La deuxième réflexion que je voudrais vous proposer, c’est une invitation à secouer un peu notre manière de réfléchir. C’est ce que l’évangile fait aujourd’hui : qui est notre prochain, avec la tentation du docteur de la Loi qui voudrait bien une définition objective du prochain. Si on pouvait lui dire : il est là, alors sans doute, il ferait ce qu’il faudrait. Si nous avions une définition objective du prochain, nous n’aurions pas à le découvrir, il s’imposerait à nous. Or la réponse du Christ par la parabole du Bon Samaritain, c’est de nous faire comprendre qu’il n’y a pas de définition objective du prochain. C’est notre attitude qui définit ce qui est prochain : c’est notre capacité ou notre incapacité de nous faire proches, de nous approcher des autres. C’est nous qui définissons la distance, c’est nous qui disons : je n’ai rien à voir avec lui !

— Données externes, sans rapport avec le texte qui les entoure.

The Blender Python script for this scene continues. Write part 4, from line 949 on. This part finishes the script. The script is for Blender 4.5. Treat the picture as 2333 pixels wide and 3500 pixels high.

Comme moi, sans doute, hier soir vous avez entendu l’information de ce deuxième naufrage en pratiquement une semaine au large de la Sicile. Le Pape François avait exprimé comment nous pouvions être entraînés dans une mondialisation de l’indifférence, car évidemment la première fois, les journaux télévisés s’y intéressent, la deuxième fois encore un peu, mais après… Récemment, j’entendais un président d’organisation internationale qui disait : depuis quelques mois, il y a 6000 morts dans le Bassin Méditerranéen ! Qui se fait proche d’eux ? Eux essayent de se faire proches de nous, mais chez nous qui se fait proches d’eux ? Voulons-nous maintenir assez de distance pour ne pas être concernés ? Ou bien cet événement un peu exceptionnel et médiatisé peut-il nous aider à mieux regarder la réalité dans laquelle nous sommes ? Celles et ceux dont nous pouvons nous faire proches, celles et ceux qui sont au bord du chemin sont en train de perdre la vie ! L’évangile nous dit « qu’après l’avoir dépouillé, roué de coups, ils s’en allèrent en le laissant pour mort » (Lc 10, 30)
Alors à l’occasion de ce moment d’une expansion, d’un renouveau de l’accueil de La Mie de Pain, c’est une occasion pour nous aussi de raviver notre capacité à voir, notre capacité à éprouver une authentique pitié, et notre capacité à nous faire proches pour panser les plaies de nos frères.
Amen.
+ André cardinal Vingt-Trois, archevêque de Paris.